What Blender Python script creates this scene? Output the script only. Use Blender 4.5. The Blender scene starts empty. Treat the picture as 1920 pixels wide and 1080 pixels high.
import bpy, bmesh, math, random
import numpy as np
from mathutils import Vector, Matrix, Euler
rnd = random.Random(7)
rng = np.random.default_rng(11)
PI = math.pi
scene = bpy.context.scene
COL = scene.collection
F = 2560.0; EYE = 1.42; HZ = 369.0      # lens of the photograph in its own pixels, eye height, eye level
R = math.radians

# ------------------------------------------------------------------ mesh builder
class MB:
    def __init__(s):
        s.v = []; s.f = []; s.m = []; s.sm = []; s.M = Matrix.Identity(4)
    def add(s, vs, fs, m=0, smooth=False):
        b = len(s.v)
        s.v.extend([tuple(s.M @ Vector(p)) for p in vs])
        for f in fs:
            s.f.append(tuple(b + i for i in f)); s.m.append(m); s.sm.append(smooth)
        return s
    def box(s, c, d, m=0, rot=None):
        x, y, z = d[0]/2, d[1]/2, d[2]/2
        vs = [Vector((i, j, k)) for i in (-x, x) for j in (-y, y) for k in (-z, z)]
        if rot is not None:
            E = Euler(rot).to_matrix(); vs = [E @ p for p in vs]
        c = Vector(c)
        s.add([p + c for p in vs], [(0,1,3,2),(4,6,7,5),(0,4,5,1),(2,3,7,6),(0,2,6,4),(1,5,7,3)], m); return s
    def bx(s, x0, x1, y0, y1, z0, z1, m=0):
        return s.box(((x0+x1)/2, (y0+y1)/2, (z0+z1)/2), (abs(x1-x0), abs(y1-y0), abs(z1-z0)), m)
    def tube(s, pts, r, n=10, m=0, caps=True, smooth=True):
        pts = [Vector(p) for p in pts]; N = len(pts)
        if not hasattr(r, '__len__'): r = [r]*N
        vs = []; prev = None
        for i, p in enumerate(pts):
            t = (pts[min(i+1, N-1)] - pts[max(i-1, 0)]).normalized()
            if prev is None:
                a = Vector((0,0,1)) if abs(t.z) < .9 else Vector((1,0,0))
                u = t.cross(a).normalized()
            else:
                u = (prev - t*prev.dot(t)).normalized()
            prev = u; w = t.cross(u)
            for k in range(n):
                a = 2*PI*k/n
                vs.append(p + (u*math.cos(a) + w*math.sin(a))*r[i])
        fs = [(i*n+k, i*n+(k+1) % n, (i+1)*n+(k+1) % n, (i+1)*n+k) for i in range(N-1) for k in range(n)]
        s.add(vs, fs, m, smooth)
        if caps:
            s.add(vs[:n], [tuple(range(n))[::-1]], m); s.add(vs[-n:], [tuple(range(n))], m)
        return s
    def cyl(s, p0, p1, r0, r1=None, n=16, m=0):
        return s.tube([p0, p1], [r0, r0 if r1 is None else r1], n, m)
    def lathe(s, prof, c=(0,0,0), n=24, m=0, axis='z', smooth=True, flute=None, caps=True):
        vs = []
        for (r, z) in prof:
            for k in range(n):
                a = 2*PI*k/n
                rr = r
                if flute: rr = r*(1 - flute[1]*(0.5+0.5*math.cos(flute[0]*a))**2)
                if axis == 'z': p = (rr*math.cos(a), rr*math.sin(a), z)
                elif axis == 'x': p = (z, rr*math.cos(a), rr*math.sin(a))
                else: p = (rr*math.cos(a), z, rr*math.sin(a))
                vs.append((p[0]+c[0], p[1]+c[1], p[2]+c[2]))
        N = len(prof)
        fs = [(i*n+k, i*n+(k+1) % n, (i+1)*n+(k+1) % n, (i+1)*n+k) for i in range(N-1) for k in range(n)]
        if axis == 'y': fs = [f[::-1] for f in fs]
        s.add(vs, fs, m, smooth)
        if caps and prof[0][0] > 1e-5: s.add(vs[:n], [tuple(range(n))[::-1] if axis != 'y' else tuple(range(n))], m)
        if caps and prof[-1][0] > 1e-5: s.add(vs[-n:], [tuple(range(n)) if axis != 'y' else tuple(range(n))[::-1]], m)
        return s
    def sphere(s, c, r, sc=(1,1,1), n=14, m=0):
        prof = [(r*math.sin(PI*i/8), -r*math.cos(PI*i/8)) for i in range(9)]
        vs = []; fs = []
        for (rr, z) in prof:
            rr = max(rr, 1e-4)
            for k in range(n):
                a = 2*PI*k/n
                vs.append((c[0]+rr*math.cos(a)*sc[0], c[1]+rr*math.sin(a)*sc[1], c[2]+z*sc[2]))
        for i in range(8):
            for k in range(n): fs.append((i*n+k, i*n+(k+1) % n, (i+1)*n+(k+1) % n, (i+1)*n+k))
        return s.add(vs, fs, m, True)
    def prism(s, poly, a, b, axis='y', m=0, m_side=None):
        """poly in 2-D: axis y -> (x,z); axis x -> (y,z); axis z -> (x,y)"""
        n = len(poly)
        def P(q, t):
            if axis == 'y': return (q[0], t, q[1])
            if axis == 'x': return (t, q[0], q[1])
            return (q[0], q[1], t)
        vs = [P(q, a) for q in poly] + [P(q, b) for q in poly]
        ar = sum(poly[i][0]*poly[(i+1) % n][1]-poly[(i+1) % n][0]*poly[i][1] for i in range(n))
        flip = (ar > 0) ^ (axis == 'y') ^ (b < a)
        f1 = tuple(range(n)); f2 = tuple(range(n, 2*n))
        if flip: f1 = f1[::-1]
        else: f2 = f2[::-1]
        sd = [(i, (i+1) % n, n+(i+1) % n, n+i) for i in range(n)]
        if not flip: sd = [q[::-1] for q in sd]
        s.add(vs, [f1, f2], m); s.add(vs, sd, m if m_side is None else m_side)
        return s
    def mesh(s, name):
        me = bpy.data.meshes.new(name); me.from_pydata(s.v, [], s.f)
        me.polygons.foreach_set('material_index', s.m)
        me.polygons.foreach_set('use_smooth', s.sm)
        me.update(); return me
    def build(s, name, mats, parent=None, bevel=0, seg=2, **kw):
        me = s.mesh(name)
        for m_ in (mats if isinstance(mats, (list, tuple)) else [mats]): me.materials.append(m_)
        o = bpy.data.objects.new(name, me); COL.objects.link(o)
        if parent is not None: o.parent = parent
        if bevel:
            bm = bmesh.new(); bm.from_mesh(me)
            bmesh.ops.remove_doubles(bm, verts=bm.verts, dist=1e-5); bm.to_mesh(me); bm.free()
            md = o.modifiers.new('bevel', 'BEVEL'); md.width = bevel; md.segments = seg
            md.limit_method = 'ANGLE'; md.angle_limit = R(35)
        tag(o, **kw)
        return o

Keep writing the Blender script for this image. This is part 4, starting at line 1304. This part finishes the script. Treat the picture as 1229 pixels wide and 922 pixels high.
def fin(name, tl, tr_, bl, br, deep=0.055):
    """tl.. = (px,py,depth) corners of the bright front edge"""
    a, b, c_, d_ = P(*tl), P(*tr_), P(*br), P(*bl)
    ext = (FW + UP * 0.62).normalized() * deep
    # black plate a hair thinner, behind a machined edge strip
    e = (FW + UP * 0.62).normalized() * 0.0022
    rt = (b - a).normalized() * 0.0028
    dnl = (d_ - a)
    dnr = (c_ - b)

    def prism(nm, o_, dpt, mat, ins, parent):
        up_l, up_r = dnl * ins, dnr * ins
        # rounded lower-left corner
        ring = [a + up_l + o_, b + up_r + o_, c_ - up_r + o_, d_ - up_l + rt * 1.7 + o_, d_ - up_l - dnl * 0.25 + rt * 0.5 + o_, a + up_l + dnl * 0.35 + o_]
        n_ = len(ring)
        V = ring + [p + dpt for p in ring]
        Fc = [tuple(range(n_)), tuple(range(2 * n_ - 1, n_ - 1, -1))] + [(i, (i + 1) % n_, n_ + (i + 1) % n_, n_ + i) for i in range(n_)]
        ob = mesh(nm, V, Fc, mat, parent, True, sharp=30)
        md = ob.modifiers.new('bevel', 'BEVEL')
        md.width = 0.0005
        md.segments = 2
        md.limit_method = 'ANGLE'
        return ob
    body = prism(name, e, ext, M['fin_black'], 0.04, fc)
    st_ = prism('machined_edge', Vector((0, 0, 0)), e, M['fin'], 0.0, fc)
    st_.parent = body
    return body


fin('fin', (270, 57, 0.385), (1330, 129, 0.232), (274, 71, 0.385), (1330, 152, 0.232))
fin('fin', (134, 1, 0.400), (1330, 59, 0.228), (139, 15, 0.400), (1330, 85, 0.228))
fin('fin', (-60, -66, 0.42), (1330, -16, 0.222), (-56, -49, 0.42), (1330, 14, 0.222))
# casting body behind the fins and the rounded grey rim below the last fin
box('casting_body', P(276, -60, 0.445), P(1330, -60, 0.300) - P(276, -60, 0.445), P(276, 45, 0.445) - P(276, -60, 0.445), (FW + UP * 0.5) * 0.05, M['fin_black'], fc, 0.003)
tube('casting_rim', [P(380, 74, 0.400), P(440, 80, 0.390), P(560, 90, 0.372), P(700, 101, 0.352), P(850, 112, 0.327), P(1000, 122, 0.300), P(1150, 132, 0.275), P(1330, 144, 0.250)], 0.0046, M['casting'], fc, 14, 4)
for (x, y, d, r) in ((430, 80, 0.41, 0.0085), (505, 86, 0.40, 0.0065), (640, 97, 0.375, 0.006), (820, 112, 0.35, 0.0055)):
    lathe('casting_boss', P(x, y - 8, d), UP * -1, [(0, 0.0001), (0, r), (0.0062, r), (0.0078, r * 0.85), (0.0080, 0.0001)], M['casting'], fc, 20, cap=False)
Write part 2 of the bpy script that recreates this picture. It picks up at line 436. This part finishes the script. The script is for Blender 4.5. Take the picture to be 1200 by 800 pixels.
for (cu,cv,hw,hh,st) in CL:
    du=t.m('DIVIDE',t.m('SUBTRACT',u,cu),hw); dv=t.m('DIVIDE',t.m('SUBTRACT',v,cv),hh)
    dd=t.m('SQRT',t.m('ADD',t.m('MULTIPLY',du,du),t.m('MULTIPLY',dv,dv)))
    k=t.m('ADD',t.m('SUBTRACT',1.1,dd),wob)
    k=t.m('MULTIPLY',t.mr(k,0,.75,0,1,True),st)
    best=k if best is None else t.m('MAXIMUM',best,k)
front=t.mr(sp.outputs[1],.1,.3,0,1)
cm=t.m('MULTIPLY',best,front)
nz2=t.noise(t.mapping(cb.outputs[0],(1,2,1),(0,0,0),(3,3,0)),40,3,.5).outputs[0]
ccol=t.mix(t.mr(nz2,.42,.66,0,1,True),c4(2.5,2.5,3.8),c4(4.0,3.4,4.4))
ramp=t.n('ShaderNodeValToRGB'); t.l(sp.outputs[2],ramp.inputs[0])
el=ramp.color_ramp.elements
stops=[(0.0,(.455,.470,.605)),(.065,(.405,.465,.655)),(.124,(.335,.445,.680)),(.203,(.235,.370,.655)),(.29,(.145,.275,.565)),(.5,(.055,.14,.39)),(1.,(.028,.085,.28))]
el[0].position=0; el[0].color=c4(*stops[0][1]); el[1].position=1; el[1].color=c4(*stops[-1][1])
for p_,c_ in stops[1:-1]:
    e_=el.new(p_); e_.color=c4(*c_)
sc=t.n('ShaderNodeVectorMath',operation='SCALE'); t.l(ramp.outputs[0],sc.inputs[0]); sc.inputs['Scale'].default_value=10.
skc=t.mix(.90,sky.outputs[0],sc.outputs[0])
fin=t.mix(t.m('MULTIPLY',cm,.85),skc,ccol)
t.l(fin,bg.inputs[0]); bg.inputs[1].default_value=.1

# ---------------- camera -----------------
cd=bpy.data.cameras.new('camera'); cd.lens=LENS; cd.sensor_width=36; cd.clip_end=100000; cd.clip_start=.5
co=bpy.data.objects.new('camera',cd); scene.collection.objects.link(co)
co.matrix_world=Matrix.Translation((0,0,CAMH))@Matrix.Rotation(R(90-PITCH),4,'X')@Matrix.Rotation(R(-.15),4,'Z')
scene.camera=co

* * * * * * *

WHAT THE EXERCISE ASKS: Output the lines of the records above exactly as they appear, from the line containing "Keep writing the" through the line containing "return body".

TASK OUTPUT:
Keep writing the Blender script for this image. This is part 4, starting at line 1304. This part finishes the script. Treat the picture as 1229 pixels wide and 922 pixels high.
def fin(name, tl, tr_, bl, br, deep=0.055):
    """tl.. = (px,py,depth) corners of the bright front edge"""
    a, b, c_, d_ = P(*tl), P(*tr_), P(*br), P(*bl)
    ext = (FW + UP * 0.62).normalized() * deep
    # black plate a hair thinner, behind a machined edge strip
    e = (FW + UP * 0.62).normalized() * 0.0022
    rt = (b - a).normalized() * 0.0028
    dnl = (d_ - a)
    dnr = (c_ - b)

    def prism(nm, o_, dpt, mat, ins, parent):
        up_l, up_r = dnl * ins, dnr * ins
        # rounded lower-left corner
        ring = [a + up_l + o_, b + up_r + o_, c_ - up_r + o_, d_ - up_l + rt * 1.7 + o_, d_ - up_l - dnl * 0.25 + rt * 0.5 + o_, a + up_l + dnl * 0.35 + o_]
        n_ = len(ring)
        V = ring + [p + dpt for p in ring]
        Fc = [tuple(range(n_)), tuple(range(2 * n_ - 1, n_ - 1, -1))] + [(i, (i + 1) % n_, n_ + (i + 1) % n_, n_ + i) for i in range(n_)]
        ob = mesh(nm, V, Fc, mat, parent, True, sharp=30)
        md = ob.modifiers.new('bevel', 'BEVEL')
        md.width = 0.0005
        md.segments = 2
        md.limit_method = 'ANGLE'
        return ob
    body = prism(name, e, ext, M['fin_black'], 0.04, fc)
    st_ = prism('machined_edge', Vector((0, 0, 0)), e, M['fin'], 0.0, fc)
    st_.parent = body
    return body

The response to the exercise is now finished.